After an exchange of letters, a Filipino woman known as ‘Ampy’ (Charito Ortez) arrives in Australia to marry Kevin (Ray Meagher), a builder who lives in a caravan park in a small town in far-western NSW. They struggle to adjust to life together as religious and cultural differences, combined with the inherent violence, alcohol abuse and racism of the isolated community, threaten to destroy any chance of their marriage succeeding. It isn’t until Kev’s ‘best mate’ Tommo (Paul Sonkkila) bashes and rapes Ampy that Kevin eventually finds the courage to turn his back on his old life and move away to start over with Ampy in a new town.

Curator’s notes

Produced by the ABC in 1984, Mail Order Bride was the sixth and final feature-length made-for-TV drama screening in the ‘Sunday Australian Movies’ anthology hosted by actress Wendy Hughes. The longer format attracted newcomers to television like director Stephen Wallace, who had written and directed Love Letters from Teralba Road (1977) and Stir (1980), both starring Bryan Brown.

In Mail Order Bride Wallace is well served by another actor, Ray Meagher, who since 1988 has played Alf Stewart in the Seven Network soap Home and Away and holds a world record as the longest-serving actor in a television serial. Meagher won a Best Actor Penguin Award in 1984 for his performance as Kev in Mail Order Bride. Charito Ortez, who plays opposite Meagher, had a small role in the film Far East (1982). She does a fine job as Ampy, bringing a sense of personal reality to the role. The support cast is strong, especially Paul Sonkkila as the vile Tommo, Justine Saunders as the Indigenous activist Iris, and Sheila Kennelly as warm-hearted Dorothy.

Scriptwriter Robyn Davidson was also known as ‘the camel lady’, after making a crossing from Alice Springs to the west coast by camel. Although Tracks, her book about the camel trip, was not published until 1993, Davidson was living in Alice Springs from early 1970, preparing for the trek she undertook in 1977. She certainly knows her subject matter and delivers her indictment of white Australia’s racism and xenophobia with uncompromising directness.

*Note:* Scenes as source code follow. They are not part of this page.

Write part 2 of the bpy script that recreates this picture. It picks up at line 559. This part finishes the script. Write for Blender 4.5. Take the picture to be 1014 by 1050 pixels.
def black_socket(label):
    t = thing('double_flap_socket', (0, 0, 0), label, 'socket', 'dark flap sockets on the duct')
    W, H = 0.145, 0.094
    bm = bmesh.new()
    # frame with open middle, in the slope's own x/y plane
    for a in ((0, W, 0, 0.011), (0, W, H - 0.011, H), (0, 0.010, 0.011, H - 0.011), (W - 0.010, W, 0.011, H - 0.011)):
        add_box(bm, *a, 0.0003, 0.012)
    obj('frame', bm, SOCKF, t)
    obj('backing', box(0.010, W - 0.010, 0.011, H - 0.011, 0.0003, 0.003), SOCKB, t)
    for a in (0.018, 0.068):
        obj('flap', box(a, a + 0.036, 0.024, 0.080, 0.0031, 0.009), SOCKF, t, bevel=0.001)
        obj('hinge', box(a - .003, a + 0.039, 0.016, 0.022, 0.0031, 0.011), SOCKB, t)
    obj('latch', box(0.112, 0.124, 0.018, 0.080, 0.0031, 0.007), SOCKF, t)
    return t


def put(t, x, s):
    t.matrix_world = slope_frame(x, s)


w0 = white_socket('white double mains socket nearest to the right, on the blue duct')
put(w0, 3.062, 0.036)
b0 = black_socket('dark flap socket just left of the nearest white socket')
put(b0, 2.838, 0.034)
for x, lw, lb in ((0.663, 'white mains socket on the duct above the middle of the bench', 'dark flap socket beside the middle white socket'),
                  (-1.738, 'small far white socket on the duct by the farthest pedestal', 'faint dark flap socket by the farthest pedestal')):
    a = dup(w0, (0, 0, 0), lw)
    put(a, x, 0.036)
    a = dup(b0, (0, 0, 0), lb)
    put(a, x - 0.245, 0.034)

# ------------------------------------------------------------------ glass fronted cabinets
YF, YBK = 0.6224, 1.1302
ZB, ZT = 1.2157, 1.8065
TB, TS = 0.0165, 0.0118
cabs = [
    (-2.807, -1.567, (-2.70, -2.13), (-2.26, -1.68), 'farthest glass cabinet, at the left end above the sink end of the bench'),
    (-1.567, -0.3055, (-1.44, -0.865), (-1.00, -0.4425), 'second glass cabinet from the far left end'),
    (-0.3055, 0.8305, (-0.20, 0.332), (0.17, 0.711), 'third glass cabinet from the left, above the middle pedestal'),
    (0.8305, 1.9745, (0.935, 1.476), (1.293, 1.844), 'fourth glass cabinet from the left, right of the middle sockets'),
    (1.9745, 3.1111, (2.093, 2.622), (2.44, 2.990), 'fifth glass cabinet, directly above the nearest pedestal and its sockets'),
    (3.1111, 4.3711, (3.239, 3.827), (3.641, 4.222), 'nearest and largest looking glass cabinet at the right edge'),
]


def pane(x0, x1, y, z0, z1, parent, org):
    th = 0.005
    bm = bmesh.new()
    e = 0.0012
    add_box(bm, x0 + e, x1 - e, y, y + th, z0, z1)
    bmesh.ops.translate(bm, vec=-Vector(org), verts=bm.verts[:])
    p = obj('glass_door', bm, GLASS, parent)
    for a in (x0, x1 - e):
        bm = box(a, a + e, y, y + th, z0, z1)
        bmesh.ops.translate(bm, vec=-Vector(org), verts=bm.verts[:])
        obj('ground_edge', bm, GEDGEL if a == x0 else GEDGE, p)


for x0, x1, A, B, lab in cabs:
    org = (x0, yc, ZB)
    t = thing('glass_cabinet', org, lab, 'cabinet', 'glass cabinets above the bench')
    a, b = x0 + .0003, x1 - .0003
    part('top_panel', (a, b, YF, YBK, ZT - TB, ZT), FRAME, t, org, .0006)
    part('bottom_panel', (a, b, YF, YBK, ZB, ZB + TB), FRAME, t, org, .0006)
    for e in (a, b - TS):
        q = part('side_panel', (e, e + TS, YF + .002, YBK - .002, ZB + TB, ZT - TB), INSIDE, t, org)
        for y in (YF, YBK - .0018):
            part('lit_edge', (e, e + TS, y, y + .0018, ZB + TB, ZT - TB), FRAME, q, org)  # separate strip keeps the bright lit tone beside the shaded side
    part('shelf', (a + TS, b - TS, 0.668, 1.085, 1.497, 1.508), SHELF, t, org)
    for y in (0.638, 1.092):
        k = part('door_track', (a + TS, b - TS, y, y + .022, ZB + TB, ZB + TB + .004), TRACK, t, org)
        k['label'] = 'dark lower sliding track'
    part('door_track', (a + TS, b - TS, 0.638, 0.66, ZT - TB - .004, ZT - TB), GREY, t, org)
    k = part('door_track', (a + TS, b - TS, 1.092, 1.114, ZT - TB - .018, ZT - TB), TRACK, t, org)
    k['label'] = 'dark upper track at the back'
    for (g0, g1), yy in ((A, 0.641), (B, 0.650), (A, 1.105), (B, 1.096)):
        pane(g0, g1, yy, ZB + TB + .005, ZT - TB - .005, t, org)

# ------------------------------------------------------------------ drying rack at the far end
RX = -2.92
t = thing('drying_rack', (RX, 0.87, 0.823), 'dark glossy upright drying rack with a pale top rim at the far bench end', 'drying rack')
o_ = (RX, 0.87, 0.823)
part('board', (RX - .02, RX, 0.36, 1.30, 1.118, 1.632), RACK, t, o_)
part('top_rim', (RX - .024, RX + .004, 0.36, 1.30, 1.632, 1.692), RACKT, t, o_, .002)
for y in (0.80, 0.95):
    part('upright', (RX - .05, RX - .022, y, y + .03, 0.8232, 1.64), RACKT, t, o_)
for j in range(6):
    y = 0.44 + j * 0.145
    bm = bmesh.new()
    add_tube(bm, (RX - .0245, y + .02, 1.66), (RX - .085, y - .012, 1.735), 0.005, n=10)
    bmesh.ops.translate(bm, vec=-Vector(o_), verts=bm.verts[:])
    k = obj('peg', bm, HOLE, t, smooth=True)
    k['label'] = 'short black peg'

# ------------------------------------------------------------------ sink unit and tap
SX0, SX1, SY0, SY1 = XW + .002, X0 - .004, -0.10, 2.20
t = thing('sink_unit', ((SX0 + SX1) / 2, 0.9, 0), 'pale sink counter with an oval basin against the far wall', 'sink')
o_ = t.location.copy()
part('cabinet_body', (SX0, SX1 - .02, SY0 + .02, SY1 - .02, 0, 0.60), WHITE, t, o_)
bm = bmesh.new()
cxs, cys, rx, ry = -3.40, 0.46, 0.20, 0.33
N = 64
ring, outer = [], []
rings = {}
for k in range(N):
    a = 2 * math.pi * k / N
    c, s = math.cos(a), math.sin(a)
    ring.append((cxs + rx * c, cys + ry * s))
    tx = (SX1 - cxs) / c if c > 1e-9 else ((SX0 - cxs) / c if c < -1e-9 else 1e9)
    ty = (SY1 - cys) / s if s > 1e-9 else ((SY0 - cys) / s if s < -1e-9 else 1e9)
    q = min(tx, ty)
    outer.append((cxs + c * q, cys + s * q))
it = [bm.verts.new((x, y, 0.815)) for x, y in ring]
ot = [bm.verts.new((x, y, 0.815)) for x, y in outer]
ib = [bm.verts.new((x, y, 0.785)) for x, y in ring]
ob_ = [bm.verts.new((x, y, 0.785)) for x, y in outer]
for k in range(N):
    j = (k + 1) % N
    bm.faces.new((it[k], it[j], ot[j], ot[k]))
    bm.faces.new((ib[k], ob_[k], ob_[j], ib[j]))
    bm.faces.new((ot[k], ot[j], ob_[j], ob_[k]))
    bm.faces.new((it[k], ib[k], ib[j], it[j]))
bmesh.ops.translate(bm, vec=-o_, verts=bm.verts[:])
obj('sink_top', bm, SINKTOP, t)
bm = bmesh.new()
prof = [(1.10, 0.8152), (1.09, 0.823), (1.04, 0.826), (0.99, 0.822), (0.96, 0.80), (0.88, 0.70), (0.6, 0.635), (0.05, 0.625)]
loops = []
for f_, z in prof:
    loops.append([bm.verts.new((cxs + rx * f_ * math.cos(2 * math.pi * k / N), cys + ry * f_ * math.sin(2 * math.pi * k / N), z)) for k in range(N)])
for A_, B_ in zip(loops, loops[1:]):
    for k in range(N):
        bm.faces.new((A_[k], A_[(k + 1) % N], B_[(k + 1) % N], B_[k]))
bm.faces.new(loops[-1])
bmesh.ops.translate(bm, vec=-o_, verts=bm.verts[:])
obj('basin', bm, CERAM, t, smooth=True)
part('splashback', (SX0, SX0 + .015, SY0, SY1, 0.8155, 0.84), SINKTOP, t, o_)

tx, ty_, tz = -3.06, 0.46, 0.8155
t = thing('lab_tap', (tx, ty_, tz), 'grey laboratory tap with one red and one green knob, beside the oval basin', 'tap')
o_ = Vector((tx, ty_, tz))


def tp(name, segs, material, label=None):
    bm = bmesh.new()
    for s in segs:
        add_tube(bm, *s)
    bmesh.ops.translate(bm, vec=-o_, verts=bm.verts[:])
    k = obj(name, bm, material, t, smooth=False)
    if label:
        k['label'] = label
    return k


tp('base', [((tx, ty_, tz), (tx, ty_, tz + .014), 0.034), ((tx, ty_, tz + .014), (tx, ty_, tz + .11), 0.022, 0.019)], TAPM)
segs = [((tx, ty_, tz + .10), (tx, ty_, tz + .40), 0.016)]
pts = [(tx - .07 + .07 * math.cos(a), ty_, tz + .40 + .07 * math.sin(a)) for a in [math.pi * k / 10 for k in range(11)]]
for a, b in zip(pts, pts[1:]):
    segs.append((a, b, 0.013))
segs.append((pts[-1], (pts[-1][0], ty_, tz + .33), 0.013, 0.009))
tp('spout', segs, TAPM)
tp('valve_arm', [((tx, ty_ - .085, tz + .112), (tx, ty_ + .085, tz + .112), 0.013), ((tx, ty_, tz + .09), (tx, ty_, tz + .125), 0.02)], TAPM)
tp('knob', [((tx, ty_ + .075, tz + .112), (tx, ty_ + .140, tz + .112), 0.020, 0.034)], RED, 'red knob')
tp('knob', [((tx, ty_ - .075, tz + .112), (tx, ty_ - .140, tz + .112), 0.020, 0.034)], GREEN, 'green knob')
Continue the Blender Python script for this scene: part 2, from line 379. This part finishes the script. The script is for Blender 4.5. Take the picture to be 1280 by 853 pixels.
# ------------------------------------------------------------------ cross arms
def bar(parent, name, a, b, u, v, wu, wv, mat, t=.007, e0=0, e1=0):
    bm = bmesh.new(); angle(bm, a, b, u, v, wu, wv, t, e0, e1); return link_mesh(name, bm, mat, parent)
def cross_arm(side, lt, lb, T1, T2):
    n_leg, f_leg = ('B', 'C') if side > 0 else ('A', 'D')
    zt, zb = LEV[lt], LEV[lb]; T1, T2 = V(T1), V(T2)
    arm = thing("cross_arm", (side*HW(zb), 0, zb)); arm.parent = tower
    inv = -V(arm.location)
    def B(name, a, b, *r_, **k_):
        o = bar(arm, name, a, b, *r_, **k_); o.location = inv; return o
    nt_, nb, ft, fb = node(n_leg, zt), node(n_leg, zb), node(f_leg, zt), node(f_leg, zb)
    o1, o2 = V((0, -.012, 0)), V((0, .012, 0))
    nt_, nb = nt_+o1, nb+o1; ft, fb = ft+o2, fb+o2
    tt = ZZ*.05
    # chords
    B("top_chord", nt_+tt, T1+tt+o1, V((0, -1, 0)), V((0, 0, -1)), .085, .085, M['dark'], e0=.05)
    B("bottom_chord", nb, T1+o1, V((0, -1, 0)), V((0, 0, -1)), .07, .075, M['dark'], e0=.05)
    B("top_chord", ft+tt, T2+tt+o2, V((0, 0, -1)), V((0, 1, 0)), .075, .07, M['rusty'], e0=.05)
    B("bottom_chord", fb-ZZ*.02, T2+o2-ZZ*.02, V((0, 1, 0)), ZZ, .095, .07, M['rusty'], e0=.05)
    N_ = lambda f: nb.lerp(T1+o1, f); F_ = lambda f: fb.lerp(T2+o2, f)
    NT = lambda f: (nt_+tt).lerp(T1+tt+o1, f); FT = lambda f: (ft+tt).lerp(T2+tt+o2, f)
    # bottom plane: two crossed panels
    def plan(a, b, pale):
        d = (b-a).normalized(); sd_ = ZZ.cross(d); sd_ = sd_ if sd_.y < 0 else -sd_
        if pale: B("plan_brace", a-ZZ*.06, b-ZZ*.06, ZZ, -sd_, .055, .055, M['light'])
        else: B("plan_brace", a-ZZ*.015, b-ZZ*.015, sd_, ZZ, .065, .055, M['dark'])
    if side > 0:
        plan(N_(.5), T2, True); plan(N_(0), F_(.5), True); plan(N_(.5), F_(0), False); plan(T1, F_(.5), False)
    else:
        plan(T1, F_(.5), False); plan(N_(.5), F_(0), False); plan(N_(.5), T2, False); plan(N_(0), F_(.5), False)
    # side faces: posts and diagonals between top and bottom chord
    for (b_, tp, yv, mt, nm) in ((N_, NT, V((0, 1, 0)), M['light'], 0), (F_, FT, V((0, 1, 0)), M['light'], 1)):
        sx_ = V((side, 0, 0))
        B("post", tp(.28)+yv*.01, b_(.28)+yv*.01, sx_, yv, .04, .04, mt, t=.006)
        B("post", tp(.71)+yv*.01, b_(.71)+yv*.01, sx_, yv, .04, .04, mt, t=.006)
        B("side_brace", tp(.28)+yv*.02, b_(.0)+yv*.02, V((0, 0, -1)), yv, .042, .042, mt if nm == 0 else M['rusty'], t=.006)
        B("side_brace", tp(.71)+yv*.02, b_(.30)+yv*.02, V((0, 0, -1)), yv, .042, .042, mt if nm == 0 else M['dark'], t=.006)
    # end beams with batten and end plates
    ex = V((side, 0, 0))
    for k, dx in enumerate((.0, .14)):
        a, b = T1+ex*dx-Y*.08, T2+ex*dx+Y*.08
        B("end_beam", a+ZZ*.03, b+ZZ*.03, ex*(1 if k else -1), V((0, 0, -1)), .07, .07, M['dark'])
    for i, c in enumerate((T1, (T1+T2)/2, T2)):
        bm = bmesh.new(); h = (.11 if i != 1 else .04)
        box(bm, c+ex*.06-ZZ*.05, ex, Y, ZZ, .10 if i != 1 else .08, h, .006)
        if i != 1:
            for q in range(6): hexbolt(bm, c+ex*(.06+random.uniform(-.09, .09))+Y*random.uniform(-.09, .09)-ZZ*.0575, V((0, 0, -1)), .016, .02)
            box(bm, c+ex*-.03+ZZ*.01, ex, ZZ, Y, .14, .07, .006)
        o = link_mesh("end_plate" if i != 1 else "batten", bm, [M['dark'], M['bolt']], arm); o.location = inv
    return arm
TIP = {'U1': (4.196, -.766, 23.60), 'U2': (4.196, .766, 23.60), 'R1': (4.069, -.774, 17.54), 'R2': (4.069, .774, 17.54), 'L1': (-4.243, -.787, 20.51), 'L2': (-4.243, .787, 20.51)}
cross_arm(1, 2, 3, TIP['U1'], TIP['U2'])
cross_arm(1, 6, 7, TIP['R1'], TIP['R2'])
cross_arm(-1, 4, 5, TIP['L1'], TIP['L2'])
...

The subject of mail order brides has often been treated as a source of comedy (see Fat Pizza, 2003). The unpalatable truth that makes them ripe for drama is that unrealistic expectations on both sides of the relationship, combined with strong cultural differences, often create unbearable tensions within such marriages. This is the situation reflected so accurately in Mail Order Bride, making it a good example of a type of TV drama too rarely attempted in Australia: a stand-alone telemovie that tackles real problems in our society.

Series like ‘Sunday Australian Movies’ had been popular since the 1960s in both the US and UK. ‘The Wednesday Play’ ran on the BBC from 1964–70 and 'ABC Movie of the Week’ (1969–75) in the US featured Steven Spielberg’s Duel (1971) ahead of its theatrical release. Telemovies in Australia have often been ‘backdoor pilots’, designed to test a series concept (see McLeod’s Daughters, 1996). In the 1980s however, the ABC received an injection of much-needed funds from the newly-elected Hawke Labor Government from July 1983, which enabled 'Sunday Australian Movies’ to be made.